Brief: Review the material line by line. Identify and copy every line that contains the string "script".

Records supplied:
----
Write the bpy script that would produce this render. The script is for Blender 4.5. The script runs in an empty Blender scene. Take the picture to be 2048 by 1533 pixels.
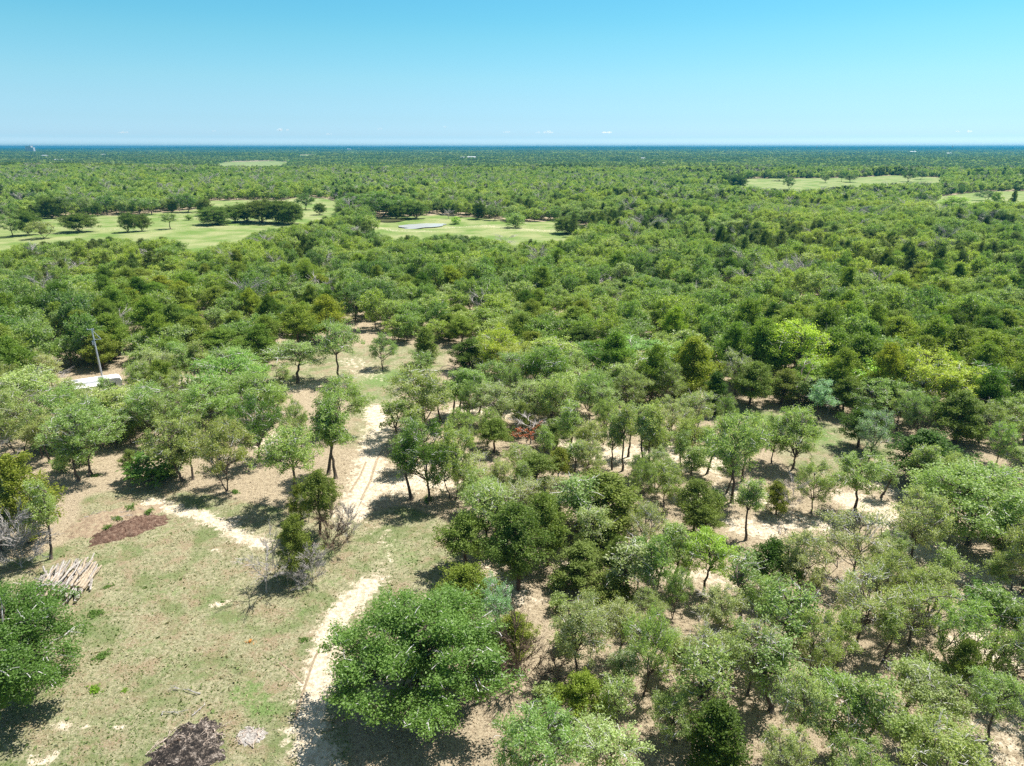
----
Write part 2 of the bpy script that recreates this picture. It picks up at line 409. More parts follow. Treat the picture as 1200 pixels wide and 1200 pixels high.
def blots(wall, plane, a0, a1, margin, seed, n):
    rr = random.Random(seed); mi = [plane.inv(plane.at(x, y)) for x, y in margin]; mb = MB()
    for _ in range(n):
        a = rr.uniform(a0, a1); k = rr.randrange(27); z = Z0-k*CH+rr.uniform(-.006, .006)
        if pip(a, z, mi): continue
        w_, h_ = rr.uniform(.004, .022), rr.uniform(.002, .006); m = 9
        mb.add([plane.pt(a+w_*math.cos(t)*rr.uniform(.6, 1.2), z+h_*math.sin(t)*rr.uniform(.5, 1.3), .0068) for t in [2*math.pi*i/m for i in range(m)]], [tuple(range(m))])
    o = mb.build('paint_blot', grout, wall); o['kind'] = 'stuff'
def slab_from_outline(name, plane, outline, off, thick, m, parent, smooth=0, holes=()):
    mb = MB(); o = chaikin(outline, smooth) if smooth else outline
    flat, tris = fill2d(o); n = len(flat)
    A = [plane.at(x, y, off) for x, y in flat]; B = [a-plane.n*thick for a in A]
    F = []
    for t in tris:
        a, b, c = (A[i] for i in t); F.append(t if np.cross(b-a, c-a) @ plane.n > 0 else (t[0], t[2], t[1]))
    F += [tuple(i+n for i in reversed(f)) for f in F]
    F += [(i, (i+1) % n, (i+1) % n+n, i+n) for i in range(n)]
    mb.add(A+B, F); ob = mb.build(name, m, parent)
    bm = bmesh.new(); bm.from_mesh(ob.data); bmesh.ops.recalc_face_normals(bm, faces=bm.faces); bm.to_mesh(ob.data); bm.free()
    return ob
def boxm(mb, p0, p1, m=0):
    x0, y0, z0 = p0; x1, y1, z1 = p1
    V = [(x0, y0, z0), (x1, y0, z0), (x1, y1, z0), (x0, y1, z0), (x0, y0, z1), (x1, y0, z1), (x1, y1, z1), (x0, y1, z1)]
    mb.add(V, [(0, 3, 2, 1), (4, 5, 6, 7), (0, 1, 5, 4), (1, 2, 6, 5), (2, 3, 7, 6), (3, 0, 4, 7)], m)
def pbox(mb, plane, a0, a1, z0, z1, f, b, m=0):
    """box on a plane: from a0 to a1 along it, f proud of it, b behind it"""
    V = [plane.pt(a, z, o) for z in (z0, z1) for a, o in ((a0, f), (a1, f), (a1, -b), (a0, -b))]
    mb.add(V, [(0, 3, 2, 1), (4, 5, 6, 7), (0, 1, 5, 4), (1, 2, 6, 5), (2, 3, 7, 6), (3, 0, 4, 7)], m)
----
Full output:
Write the bpy script that would produce this render. The script is for Blender 4.5. The script runs in an empty Blender scene. Take the picture to be 2048 by 1533 pixels.
Write part 2 of the bpy script that recreates this picture. It picks up at line 409. More parts follow. Treat the picture as 1200 pixels wide and 1200 pixels high.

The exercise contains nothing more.